TNs: Welcoming a berserker back to the city

Fellow berserker was in town for his first brief visit back in many months. We drank expensively, but the wines showed merely OK - I think the heat and humidity did them no favors, even though we were drinking in an airconditioned restaurant (Marc Forgione, which treated us very well).

1995 Prager Riesling Smaragd Durnsteiner Hollerin - I thought this was a pleasant surprise. Well-integrated, doesn’t have that weird tropical nose / searing acid palate that some of the older Austrian Rieslings get. Some stone fruit, some hydrocarbon - speaks strongly of Riesling. Not too much stink here - clean, resolved, nice. This may have been my WOTN.

1995 Jadot Chambertin Clos de Beze - Very good. Darkish fruit (think somewhere b/w overripe bing cherry and plum), some truffle, lots of iron-tinged minerality, good length. Nice and aromatic. Tannins are a bit problematic - they’re very astringent. I think the tannins will outlive the fruit on this particular 1995, so I suspect it’s at peak right now.

2008 Vogue Chambolle Musigny 1er - Very feminine / red fruited / floral. Light. The acid is lower than other 2008s I’ve had and the wine is pretty seamless from start to finish. Tannin is there but powdery / ripe and should resolve. A bit too much oak here, but it is very classy / low char oak and just gives a bit more dulce de leche than I’d prefer. Has the potential to be a very good wine with time, but of course very young now and not really with GC concentration.

1975 Emidio Pepe Montepulciano d’Abruzzo - Very good, probably my favorite red of the evening. Has some of that good-oxidation walnuttyness, but also has some dark, fresh fruit; the effect is very pleasing but the table wonders if this has been reconditioned. Soft, dark plum, ripe. Pillowy, even. Tannins resolved. This is a warm-climate red to be sure but it is an excellent example of it. Reminds me of aged Montelena.

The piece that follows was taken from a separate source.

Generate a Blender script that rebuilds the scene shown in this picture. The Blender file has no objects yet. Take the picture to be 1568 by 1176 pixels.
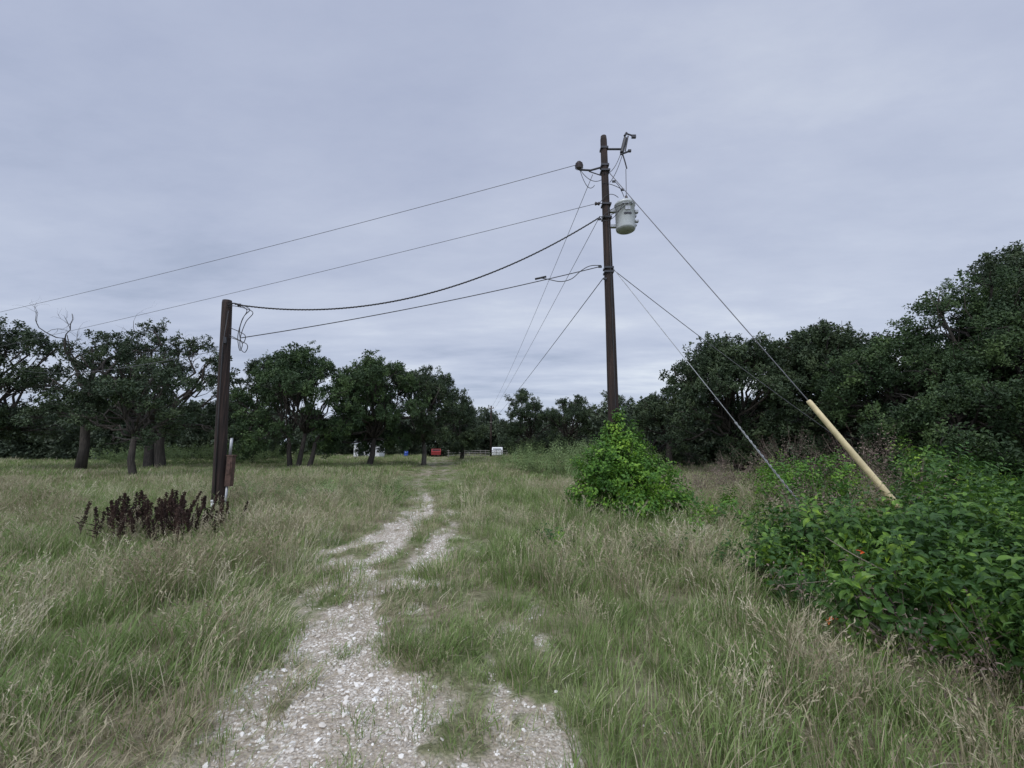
import bpy, math, random
import numpy as np
from mathutils import Vector, Matrix
random.seed(7); rng=np.random.default_rng(11)
S=bpy.context.scene
# ------------------------------------------------------------------ helpers
def vn(x,y,s=0):
    xi=np.floor(x); yi=np.floor(y); fx=x-xi; fy=y-yi
    fx=fx*fx*(3-2*fx); fy=fy*fy*(3-2*fy)
    def h(a,b):
        v=np.sin(a*127.1+b*311.7+s*74.7)*43758.5453
        return v-np.floor(v)
    return (h(xi,yi)*(1-fx)+h(xi+1,yi)*fx)*(1-fy)+(h(xi,yi+1)*(1-fx)+h(xi+1,yi+1)*fx)*fy
def fbm(x,y,s=0,o=4):
    t=0;a=.5;n=0
    for i in range(o):
        t=t+a*vn(x*2**i+i*13.7,y*2**i-i*7.3,s+i); n+=a; a*=.5
    return t/n
def sstep(a,b,x):
    t=np.clip((x-a)/(b-a),0,1); return t*t*(3-2*t)
PY=[-5,0,2.4,3.65,5.2,6.7,9.5,12.7,19,34,49,70]
PX=[.6,-.3,-.98,-1.42,-1.82,-1.9,-1.95,-2.3,-3.9,-6.0,-8.6,-12]
PW=[.9,.85,.80,.72,.85,1.05,.92,.7,1.2,1.5,1.6,1.6]
def path_mask(x,y):
    x=np.asarray(x,float); y=np.asarray(y,float)
    c=np.interp(y,PY,PX); w=np.interp(y,PY,PW)
    n=fbm(x*1.1,y*.8,3); n2=fbm(x*4.0,y*2.6,9); n3=fbm(x*1.6,y*1.3,12)
    d=np.abs(x-c)/w
    m=1-sstep(.25,1.45,d+(n-.5)*1.5)
    m=m*sstep(.38,.57,n2*.65+n3*.35+.08*(1-d))
    far=1-.6*sstep(11,17,y)
    near=1-.5*(1-sstep(2.3,3.1,y))*sstep(.4,.6,n3)
    hump=np.exp(-((x-(c+.25))/.2)**2)*sstep(4.2,6.4,y)
    m=m*(1-.9*hump)
    c2=np.interp(y,[0,2,4,7,12],[-.1,.12,.1,.35,0.]); 
    m2=(1-sstep(.2,.8,np.abs(x-c2)/.5+(n-.5)*1.2))*.62*(1-sstep(4,6,y))*sstep(.38,.55,n2)
    return np.clip(np.maximum(m*far*near,m2),0,1)
def gz(x,y):
    x=np.asarray(x,float); y=np.asarray(y,float)
    return .10*(fbm(x*.35,y*.35,21)-.5)+.03*(fbm(x*1.7,y*1.7,22)-.5)-.03*path_mask(x,y)
def gz1(x,y): return float(gz(np.array([x]),np.array([y]))[0])

def link(o,parent=None):
    S.collection.objects.link(o)
    if parent is not None: o.parent=parent
    return o
def mesh_obj(name,V,F,mat=None,parent=None,smooth=False,dolink=True):
    me=bpy.data.meshes.new(name)
    me.from_pydata([tuple(v) for v in V],[],F); me.update()
    if smooth: me.polygons.foreach_set('use_smooth',[True]*len(me.polygons))
    if mat is not None:
        if isinstance(mat,list):
            for m in mat: me.materials.append(m)
        else: me.materials.append(mat)
    o=bpy.data.objects.new(name,me)
    if dolink: link(o,parent)
    return o
def empty(name,loc=(0,0,0)):
    o=bpy.data.objects.new(name,None); o.empty_display_size=.3
    link(o); o.location=loc; return o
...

1985 Emidio Pepe Montepulciano d’Abruzzo - Cork was branded 2013, so this was either reconditioned or counterfeit. It was also massively flawed with acetaldehyde. Cider vinegar in a glass! Everyone dumped.

1983 Mouton-Rothschild - The table seem to really like this, but thought it was merely good and not at the level I would expect for a mature first growth. Lots of tannin left but the fruit has faded, and while this is pleasantly plummy / mushroomy, it doesn’t have any of the cedary, pencilly goodness that makes me usually love Pauillac so much. In other words, while tasty (and a good match for a rich, dry-aged hamburger), I found this to be simple and a touch out of balance. I’ve had other 1983 Pauillacs that I prefer.

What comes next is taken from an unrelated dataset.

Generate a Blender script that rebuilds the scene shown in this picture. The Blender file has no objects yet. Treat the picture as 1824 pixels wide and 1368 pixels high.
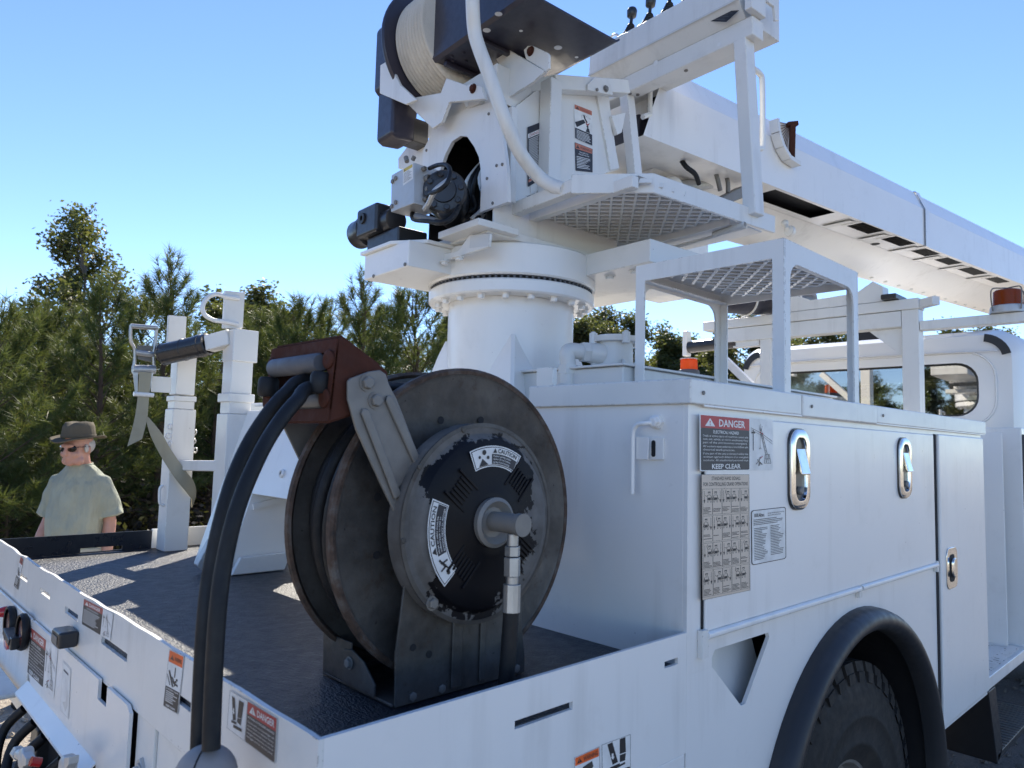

1982 Reserve de la Comtesse - God knows what this flaw was, but the wine was undrinkable.

Hmmm…this is beyond cryptic.

Thanks for fine notes.
I have had many 1995 GC burgs, with “similar” notes as Your Jadot CdB. Eg. Clos de Tart, and Clos de Lambrays. -Both out of balance IMO, not to recover by ageing further.
And I’m still waiting for the memorable one.

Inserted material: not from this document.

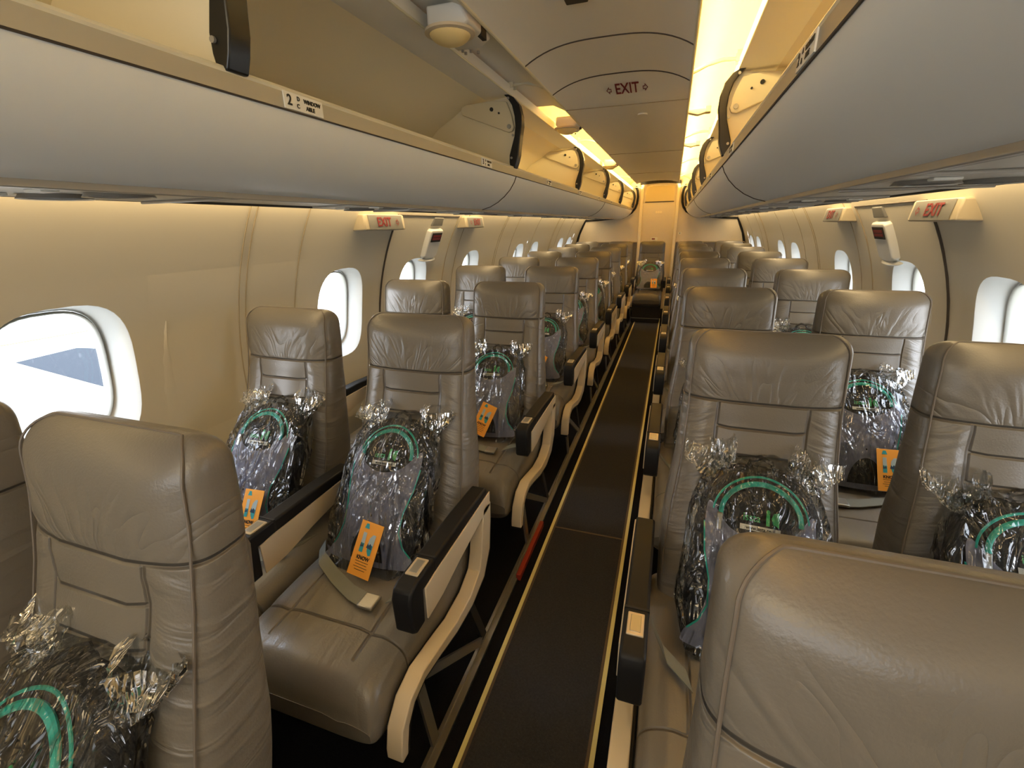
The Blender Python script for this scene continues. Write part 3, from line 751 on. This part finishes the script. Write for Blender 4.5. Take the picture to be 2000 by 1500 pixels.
def seat_unit(s, label):
    t = thing('double_seat', label, 'airliner seat', (0, 0, 0), 'taupe leather double seats')
    for cxl, cc, hw in ((.486, .478, .214), (.988, .928, .226)):
        b = backrest_mesh(s*cxl, s, t); cushion_mesh(s*cc, hw, t)
        MB().ext([(-.03, .42), (.010, .60), (.045, .86), (.038, .89), (.01, .89), (-.01, .60), (-.05, .42)], -.150, .150).build('back_shell', 'shell', b, bevel=.008)
    armrest(t, s*.242, s, True); armrest(t, s*.722, s, False); a = armrest(t, s*1.205, s, False)
    # under-frame: spars and crossed legs
    mb = MB()
    for y, z in ((-.55, .262), (-.22, .262)): mb.tube([(s*.25, y, z), (s*1.19, y, z)], .014, 10)
    mb.build('frame_spar', 'steel', t)
    for x in (.262, .86):
        MB().ribbon([(s*x, -.54, .27), (s*(x-.02), -.52, .015)], (0, .016, 0), (.004, 0, 0)).build('leg', 'steel', t)
        MB().ribbon([(s*x, -.55, .27), (s*(x-.02), -.20, .02)], (0, .014, .006), (.004, 0, 0)).build('leg', 'steel', t)
        MB().ribbon([(s*x, -.25, .27), (s*(x-.02), -.17, .015)], (0, .016, 0), (.004, 0, 0)).build('leg', 'blackm', t)
    MB().box((min(s*.30, s*1.15), -.34, .17), (max(s*.30, s*1.15), -.16, .25)).build('life_vest_pouch', 'blackm', t, bevel=.01)
    # lap belts
    for k, cc in enumerate((.478, .928)):
        zt = .450
        pts = [(s*(cc+.19), -.36, .428), (s*(cc+.15), -.41, .430), (s*(cc+.07), -.455, .428), (s*(cc-.01), -.49, .426), (s*(cc-.06), -.50, .424)]
        b = MB().ribbon(pts, (.006*s, .022, .002), (0, 0, .0015)).build('seat_belt', 'belt', t, flat=True)
        MB().box((min(s*(cc-.05), s*(cc-.095)), -.525, .421), (max(s*(cc-.05), s*(cc-.095)), -.478, .431)).build('buckle', 'buckle', b, bevel=.004)
        pts = [(s*(cc-.20), -.34, .425), (s*(cc-.17), -.42, .428), (s*(cc-.12), -.47, .426)]
        MB().ribbon(pts, (-.006*s, .022, .002), (0, 0, .0015)).build('seat_belt', 'belt', t, flat=True)
    return t
ROW = ['front row nearest the camera', 'second row', 'third row', 'fourth row', 'fifth row', 'sixth row', 'seventh row', 'eighth row', 'last row by the bulkhead']
PITCH = .86
ROWS = []
protoL = seat_unit(-1, ''); protoR = seat_unit(1, '')
for i in range(9):
    for s, pr, y0, nm in ((-1, protoL, .381, 'left'), (1, protoR, .370, 'right')):
        o = pr if i == 0 else copy_tree(pr)
        o.location = (0, y0+PITCH*i, 0)
        o['label'] = 'taupe leather double seat %s of the aisle, %s' % (nm, ROW[i])
        ROWS.append((s, i, o))
# single centre seat at the aft end
M_back, M_cu = M['back'], M['cushion']
LEATHER = (.085, .08, .072); M['back'] = leather('leather_back_dark', 'back'); M['cushion'] = leather('leather_cushion_dark', 'cushion')
t = thing('centre_seat', 'single dark taupe seat facing up the aisle at the far end', 'airliner seat', (-.03, 7.24, 0))
b = backrest_mesh(0, 1, t); cushion_mesh(0, .19, t)
for x in (-.215, .215):
    a = MB().ext([(-.56, .47), (-.57, .57), (-.15, .575), (-.15, .53), (-.52, .53), (-.53, .47)], -.018, .018).build('armrest', 'black', t, bevel=.006); a.location = (x, 0, 0)
MB().box((-.19, -.68, .008), (.19, -.10, .285)).build('seat_box', 'blackm', t, bevel=.008)
MB().box((-.19, -.69, .06), (.19, -.68, .07)).build('box_trim', 'steel', t)

M['back'], M['cushion'] = M_back, M_cu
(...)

Regarding the 1982, the flaw is the big sister, getting the full attention that special year. flirtysmile
And more seriously, the Reserve dlC, has been one of the better seconds for ages. Was it cooked, acidic, fecal, oxidized, fake…? More clues please.

Kind Regards, Soren.

According to WineTerroirs (Wine Tasting, Vineyards, in France: Emidio Pepe, Abruzzo (Italy)) and other accounts I’ve heard, wines that are held in bottle for a long time are decanted into a new bottle and recorked on release. I hope that Pepe isn’t “important” enough for people to start counterfeiting yet!

I’ve had better experience with 1995 1ers than GCs, oddly.

regarding the Reserve dlC, I honestly don’t know. I had to leave early so didn’t get a chance to explore its flaw in great detail, though the somm suggested that the wine not be poured so the flaw was that pronounced. I was really disappointed; I had a great bottle of the 1986 earlier this year so had high hopes for this given how good my only taste of its big sister was!

I just looked in My old TN note book. and found the best 1995 burg score was a
Dom. Laurent Gevrey Chambertin VV, Villages. 93pts. (-March 2009.)
And He’s known as a super-oaker… Haven’t had Laurent’s GC’s from 1995, but I guess He has been more generous with new oak, for the bigger wines… Maybe smaller is better, sometimes.

-Soren

Laurent’s 1995s are excellent. I’ve had a number of his Nuits bottles (Chevillon juice) that were excellent, along with a very good CdlR.